Aon’s cat risk management survey reveals industry shortfalls and strategic priorities
- May 29, 2025
- Posted by: Taylor Mixides
- Category: Insurance
Aon, a global insurance and reinsurance broking group, has released its 2025 Catastrophe Risk Management Survey, gathering responses from senior insurance executives on how catastrophe modelling tools are used across key processes such as portfolio management, pricing, and response to natural disasters.
The publication of the survey follows Aon’s 1H 2025 Global Catastrophe Recap, which recorded the second-highest insured losses for any first half on record.
The report emphasises how the escalating cost of natural disasters is reinforcing the need for robust modelling capabilities within the insurance industry.
According to Aon’s findings, nearly half of the insurers surveyed—48 percent—do not currently license catastrophe models, and only 27 percent have dedicated teams to evaluate the models they use.
This highlights a significant gap in model utilisation and expertise that could affect how insurers assess risk, structure capital, and respond to disaster scenarios.
Aon noted that most insurers increasingly recognise the value of analytics in their operations. Over 80 percent of respondents consider analytics critical to both risk management and reinsurance placement. However, many of these companies operate with catastrophe teams of five or fewer people.
As a result, Aon observed a heavy reliance on reinsurance brokers to provide analytical insight, enabling insurers to interpret models more effectively, manage their portfolios, and respond quickly when disasters occur.
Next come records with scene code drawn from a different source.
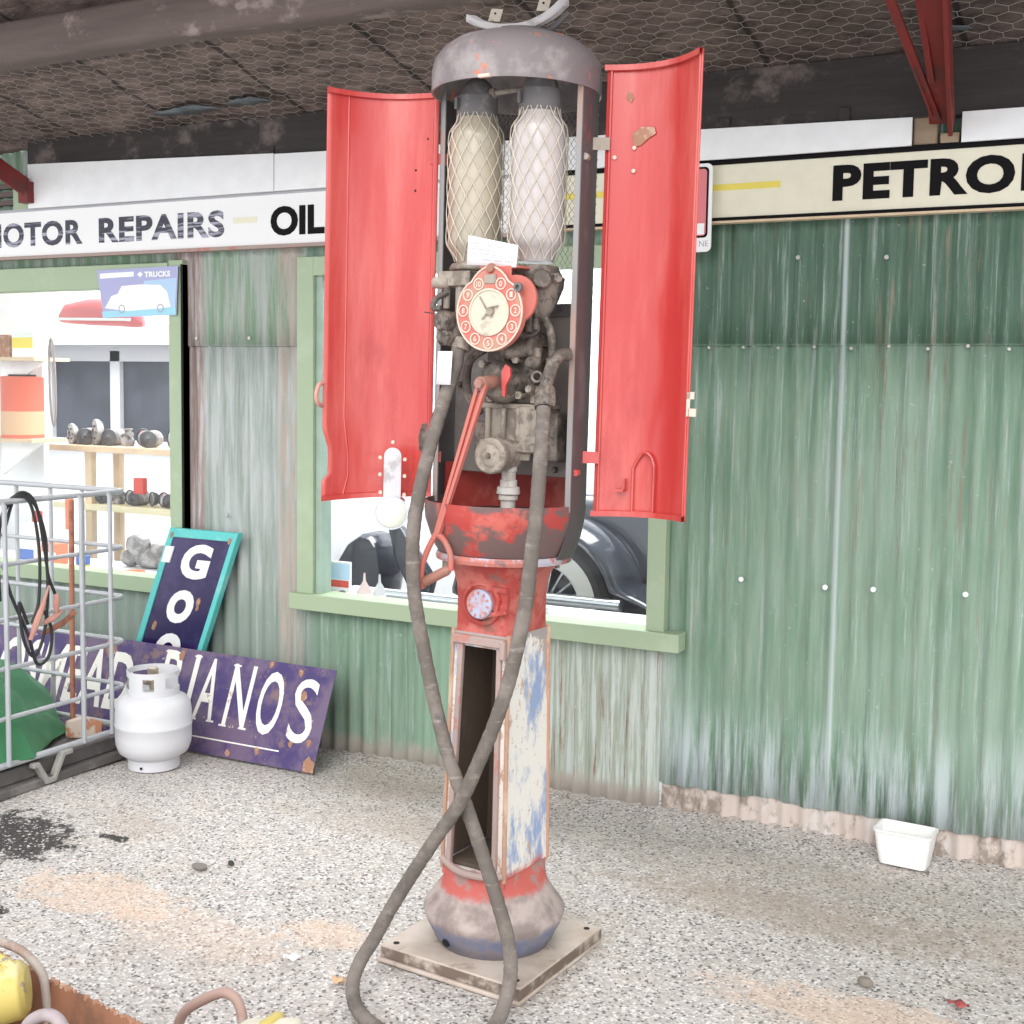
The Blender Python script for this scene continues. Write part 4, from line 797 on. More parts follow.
# left door fittings
Pc = fL(.30, 0.0); 
a = MB(); c0 = Vector((-.268, -.150, 0)); ex = Vector((.85, .53, 0)).normalized(); ey = Vector((-.53, .85, 0)).normalized()
def lf(u, v, t_): p = Vector((-.287, -.134, 1.33)) + ex * u - ey * t_; return (p.x, p.y, 1.33 + v)
po = [(-.024, -.07)] + [(.024, -.07)] + [(.024 * math.cos(math.radians(x)), .066 + .024 * math.sin(math.radians(x))) for x in range(0, 181, 20)]
a.prism(po, lf, 0, .006); sg_ = part('indicator_plate', a, peel('grey_white_plate', (.60, .58, .60), [((.36, .33, .33), U1, 14, .52, .62, .7, 1)], .4), ds[0])
for u, v in ((-.034, .062), (.034, .058), (-.034, .015), (.034, .012), (-.032, -.035), (.034, -.04), (.0, .105)):
    a = MB(); a.lathe([(0, .012), (.005, .012), (.006, 0)], lf(u, v, .0), (.53, -.85, 0), 8); part('bolt', a, 'dial_rim', ds[0])
a = MB(); c1 = Vector(lf(0, -.09, .02)); ax_ = Vector((.47, -.88, -.03)).normalized(); a.lathe([(.043, 0), (.047, 0), (.047, -.006), (.045, -.05), (.0, -.05)], c1, ax_, 32); ls = part('lens_housing', a, 'chrome', ds[0])
a = MB(); a.lathe([(0, .006), (.02, .005), (.036, .002), (.043, -.002)], c1, ax_, 32); part('lens', a, flat('milky_green_white_lens', (.74, .77, .68), .15), ls)
a = MB(); po = [(math.sin(x * .5) * .02 - .0, -.0 + x * .012) for x in range(2)]; a.prism([(-.014, 1.41), (.0, 1.405), (.010, 1.42), (.012, 1.475), (.008, 1.49), (-.008, 1.485), (-.016, 1.45)], lambda u, v, t_: tuple(fL(.06 - u * 4, (v - 1.283) / 1.1, -.003 - t_)), 0, .002); part('worn_spot', a, 'cast', ds[0])
a = MB(); a.tube(spline([fL(1, .235, 0), fL(1.04, .24, -.01), fL(1.06, .26, -.01), fL(1.04, .285, -.01), fL(1, .29, 0)], 4), .006, 8); part('latch_loop', a, 'copper', ds[0])
a = MB(); s_ = fR(1, .245); a.box(s_.x, s_.x + .022, s_.y - .004, s_.y - .001, s_.z - .02, s_.z); s2 = fR(1, .265); a.box(s2.x - .004, s2.x + .016, s2.y - .004, s2.y - .001, s2.z - .0, s2.z + .018); a.box(s2.x - .004, s2.x + .005, s2.y - .004, s2.y - .001, s_.z - .02, s2.z + .018); part('latch_plate', a, 'dial_rim', ds[1])
a = MB(); p0 = fR(.42, .0, -.004)
po = [(.34, .0), (.56, .0), (.56, .105), (.53, .125), (.48, .135), (.43, .135), (.38, .12), (.34, .10)]
for i in range(len(po)): u0_, v0_ = po[i]; u1_, v1_ = po[(i + 1) % len(po)]; a.tube([fR(u0_, v0_ + .01, -.008), fR(u1_, v1_ + .01, -.008)], .004, 6)
part('cover_pressing', a, 'door_red', ds[1])
a = MB(); q0 = fR(.25, .07, -.01); a.box(q0.x - .012, q0.x + .012, q0.y - .02, q0.y, q0.z - .015, q0.z - .008); a.box(q0.x + .006, q0.x + .012, q0.y - .01, q0.y, q0.z - .01, q0.z + .02); part('hook', a, 'door_red', ds[1])
for (u, v) in ((.08, .80), (.24, .82), (.24, .77)):
    a = MB(); a.lathe([(0, .004), (.005, .003), (.006, 0)], fR(u, v, -.004), (.3, -.95, 0), 10); part('rivet', a, 'dial_rim', ds[1])
a = MB(); a.prism([(.16, .93), (.19, .945), (.22, .93), (.2, .918)], lambda u, v, t_: tuple(fR(u, v, -.004 - t_)), 0, .0008); part('worn_spot', a, 'rust', ds[1]); a = MB(); a.prism([(.22, .85), (.30, .865), (.42, .862), (.44, .848), (.36, .838), (.30, .825), (.24, .822)], lambda u, v, t_: tuple(fR(u, v, -.004 - t_)), 0, .0008); part('worn_spot', a, 'rust', ds[1])
for (u, v) in ((.14, .80), (.24, .725), (.24, .675)):
    a = MB(); a.lathe([(0, .001), (.0035, .001)], fL(u - .1 + .05, v + .09, -.004), (.5, -.85, 0), 8); part('screw_hole', a, 'dark', ds[0])
for zz_, mt_ in ((2.235, 'cast_light'), (1.415, 'door_red')):
    a = MB(); a.bar((.205, .02, zz_), (.262, .045, zz_), .004, .032, (0, 0, 1)); a.lathe([(0, 0), (.009, 0), (.009, .022), (0, .022)], (.222, .0, zz_ - .04), (.2, -1, 0), 12); part('hinge', a, mt_, ds[1])
    a = MB(); a.bar((-.205, -.02, zz_ - .02), (-.242, -.05, zz_ - .02), .004, .03, (0, 0, 1)); part('hinge', a, 'door_red', ds[0])

# ================================================================ LEANING SIGNS
def plane_fn(o, ux, uy):
    o, ux, uy = Vector(o), Vector(ux).normalized(), Vector(uy).normalized(); n = ux.cross(uy).normalized()
    if n.y > 0: n = -n
    return lambda u, v, t_: tuple(o + ux * u + uy * v + n * t_)
t = thing('pianos_sign', 'long purple-blue enamel sign lettered PIANOS in cream, leaning low against the wall', 'sign', (-3.9, 4.15, 0)); L = Local(t)
fn = plane_fn((-3.05, 4.13, .002), (1, 0, 0), (0, .38, .92))
a = MB(); a.prism([(-2.02, .0), (-.012, .0), (.0, .03), (.003, .432), (-2.02, .440)], fn, -.004, 0); L.part('sheet', a, 'navyrust', smooth=20)
a = MB()
def serif(u, v, w=.03, h=.008): a.prism([(u - w, v), (u + w, v), (u + w, v + h), (u - w, v + h)], fn, 0, .0012)
ins = (('P', -.915, .10, .15), ('I', -.745, .026, .145), ('A', -.69, .11, .138), ('N', -.52, .12, .13), ('O', -.355, .125, .12), ('S', -.175, .12, .11))
for ch, u, wd, v in ins:
    text_mb(ch, fn, wd, .27, .0012, .002 if ch == 'S' else .008, a, u, v)
    if ch in 'PIAN':
        for uu in ([u + .012] if ch in 'PI' else [u + .006, u + wd - .006]): serif(uu, v - .004, .02)
        if ch != 'A': serif(u + .012, v + .258, .02)
text_mb('OSMEAD', fn, .85, .27, .0012, .018, a, -1.93, .11, slant=-.0)
a.prism([(-.66, .062), (-.19, .062), (-.19, .068), (-.66, .068)], fn, 0, .001); L.part('lettering', a, 'signletter', smooth=0)
for (u, v, s_) in ((-.03, .02, .05), (-.13, .30, .03), (-.17, .40, .022), (-.33, .42, .02), (-.30, .05, .02), (-.14, .10, .018), (-.45, .02, .02), (-.83, .40, .03), (-1.25, .40, .06), (-.05, .12, .02)):
    n = 11; a = MB(); a.prism([(u + s_ * math.cos(2 * pi * k / n) * random.uniform(.5, 1) * .8, max(.001, min(.43, v + s_ * math.sin(2 * pi * k / n) * random.uniform(.5, 1)))) for k in range(n)], fn, 0, .0016)
    L.part('rust_patch', a, 'rust', smooth=0)
t = thing('goo_sign', 'dark blue enamel sign in a teal frame lettered GOO downward, leaning behind the PIANOS sign', 'sign', (-4.1, 4.2, 0)); L = Local(t)
gp = plane_fn((-4.345, 4.325, .0), (1, 0, 0), (.315, .06, .93))
def quad(x0, x1, v0, v1, t0, t1, mb): mb.prism([(x0, v0), (x1, v0), (x1, v1), (x0, v1)], gp, t0, t1)
a = MB(); quad(.03, .37, .02, .94, -.012, 0, a); L.part('panel', a, 'navy')
a = MB(); quad(-.004, .030, 0, .984, -.03, .006, a); quad(.365, .392, 0, .984, -.03, .006, a); quad(.03, .365, .940, .984, -.03, .006, a); quad(.03, .365, 0, .025, -.03, .006, a); L.part('frame', a, 'teal', bev=.003)
a = MB(); text_mb('G', gp, .165, .17, .0015, .05, a, .118, .745); text_mb('O', gp, .15, .165, .0015, .07, a, .115, .525); text_mb('O', gp, .15, .165, .0015, .07, a, .115, .31); text_mb('D', gp, .14, .165, .0015, .07, a, .115, .10)
a.box(0, 0, 0, 0, 0, 0) if False else None; L.part('lettering', a, 'white', smooth=0)
a = MB(); quad(.006, .055, .815, .895, .0, .0075, a); L.part('paper_sticker', a, 'paper')
a = MB()
for (u, v, s_) in ((.285, .64, .02), (.075, .50, .022), (.29, .61, .014), (.36, .945, .016), (.02, .95, .014)):
    n = 10; a.prism([(u + s_ * .7 * math.cos(2 * pi * k / n) * random.uniform(.7, 1), v + s_ * 1.3 * math.sin(2 * pi * k / n) * random.uniform(.7, 1)) for k in range(n)], gp, .0, .0075 if v > .9 else .002)
L.part('chipped_patch', a, 'rust', smooth=0)

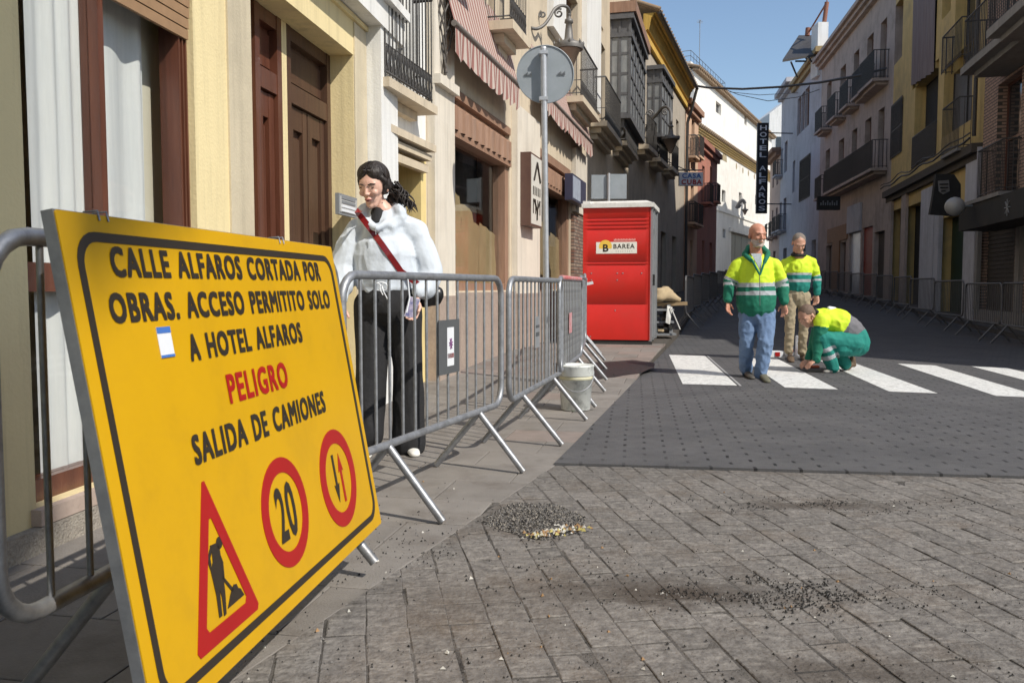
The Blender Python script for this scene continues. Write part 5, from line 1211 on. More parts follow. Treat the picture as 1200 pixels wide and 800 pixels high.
# heap of sacks, boards and crates behind it
Y0 = 15.6; q = gp(784, 391); 
t_ = thing('timber_plank', 'bare timber plank lying across the pile beyond the toilet', 'plank', tuple(W(790, 355, 15.4)))
mb = MB(); a, b = W(764, 357, 15.6), W(805, 355.5, 15.4); mb.tube([a, b], .0, 4) if False else None
mb.box8([a+Vector((0, -.05, -.03)), b+Vector((0, -.05, -.03)), b+Vector((0, .06, -.03)), a+Vector((0, .06, -.03)), a+Vector((0, -.05, .03)), b+Vector((0, -.05, .03)), b+Vector((0, .06, .03)), a+Vector((0, .06, .03))]); mb.build('board', M('raw_timber', (.50, .36, .20), (.42, .29, .15), .8, 5, mapv=(1, 9, 9)), t_)
def lump(name, c, r, mat, label, cat, amp=.25, seed=1, fr=3):
    bm = bmesh.new(); bmesh.ops.create_icosphere(bm, subdivisions=3, radius=1)
    for v in bm.verts:
        k = 1+amp*noise.noise(v.co*fr*.6+Vector((seed, 0, 0))); v.co = Vector((v.co.x*r[0]*k, v.co.y*r[1]*k, max(-r[2]*.8, v.co.z*r[2]*k)))+Vector(c)
    me = bpy.data.meshes.new(name); bm.to_mesh(me); bm.free(); me.materials.append(mat)
    for p in me.polygons: p.use_smooth = True
    return tag(link(name, me), label, cat)
m_sack = M('cement_sack', (.46, .36, .22), (.36, .28, .17), .9, 6, .8, 12)
c = W(775, 345, 15.6); lump('sack', c+Vector((.02, 0, -.02)), (.27, .24, .15), m_sack, 'full tan sack on top of the pile beyond the toilet', 'sack', .75, 3, 2.2)
c = gp(778, 393, .12); lump('small_sack', c+Vector((0, .2, .05)), (.13, .12, .09), m_sack, 'small tan bag on the pavement at the foot of the pile', 'bag', .3, 8)
t_ = thing('pallet_stack', 'stack of dark trays and scraps under the sack beyond the toilet', 'pallet', tuple(gp(775, 388, .12)))
q0 = W(764, 385, 15.3)
for k in range(5):
    mb = MB(); z = gs(15.4)+.06+k*.11; x = q0.x+random.uniform(-.03, .03); mb.box(x, x+.42-.05*(k % 2), 15.3, 15.9, z, z+.035); mb.box(x+.02, x+.09, 15.32, 15.88, z+.035, z+.11); mb.box(x+.3, x+.36, 15.32, 15.88, z+.035, z+.11); mb.build('tray', m_black if k % 2 else m_greyplastic, t_)
mb = MB(); mb.add([W(782, 358, 15.2), W(788, 360, 15.25), W(785, 380, 15.2), W(780, 378, 15.2)], [(0, 1, 2, 3)]); mb.tube([W(786, 360, 15.2), W(797, 386, 15.2)], .012, 5); mb.build('scrap', m_whiteplastic, t_)

# rectangular sign backs on a post behind the toilet
Yp = 15.4; q = W(713, 336, Yp); t_ = thing('rectangular_sign', 'grey rectangular sign seen from behind above the toilet roof', 'sign', (q.x, Yp, gs(Yp)))
for x0, x1, y0, y1 in ((693, 711.5, 205, 233), (713.5, 734.5, 204, 233)):
    mb = MB(); a, b = W(x0, y1, Yp), W(x1, y0, Yp); mb.box(a.x, b.x, Yp, Yp+.03, a.z, b.z); mb.build('panel', m_signgrey, t_)
a, b = W(712.6, 336, Yp-.05), W(712.6, 203, Yp-.05); mb = MB(); mb.tube([(a.x, Yp-.035, gs(Yp)), (a.x, Yp-.035, b.z)], .03, 10); mb.build('post', m_galvpole, t_)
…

The survey also showed strong support for models grounded in scientific and engineering rigor. More than 70 percent of respondents said such foundations are essential when applying models to underwriting, capital management, and reinsurance strategies. When choosing which models to license, 44 percent of participants prioritized the soundness and logic of the modelling methodology.
Aon also highlighted regional variation in how insurers approach catastrophe risk. For instance, US-based companies tend to adopt new catastrophe models more quickly and with less emphasis on climate change impacts, whereas insurers in the UK and across EMEA typically take a slower approach to adoption while giving more weight to climate-related considerations.
Preferences for catastrophe model providers were also found to differ from region to region, further emphasising the localised nature of risk strategies.
Throughout the survey, Aon identified a number of common concerns facing insurers. Data quality was frequently cited, with 68 percent of participants indicating they are actively working to improve property data and location accuracy. Concerns around model transparency also featured prominently, with insurers pointing to instances where projected losses did not align with actual claims experience.
Accumulation risk management emerged as another challenge, and Aon noted that many respondents depend on their reinsurance brokers for tools to manage exposure aggregation.
Despite wide recognition of the threat posed by non-modelled losses, only 20 percent of insurers said they adjust their risk views to account for them. Meanwhile, 68 percent of respondents are seeking better methods for incorporating climate change into their modelling and risk planning.
Katie Carter, Head of View of Risk Advisory for Aon in the Americas, commented: “In an increasingly complex and volatile global risk environment, our survey highlights the importance of re/insurers implementing a multi-model, risk-level catastrophe management strategy that incorporates the latest climate science.
“It also reveals that risk management strategies vary regionally and must be considered when identifying appropriate risk transfer mechanisms to optimise utilisation of capital. Taking such steps can lead to better business decisions, and a generally more robust global re/insurance industry.”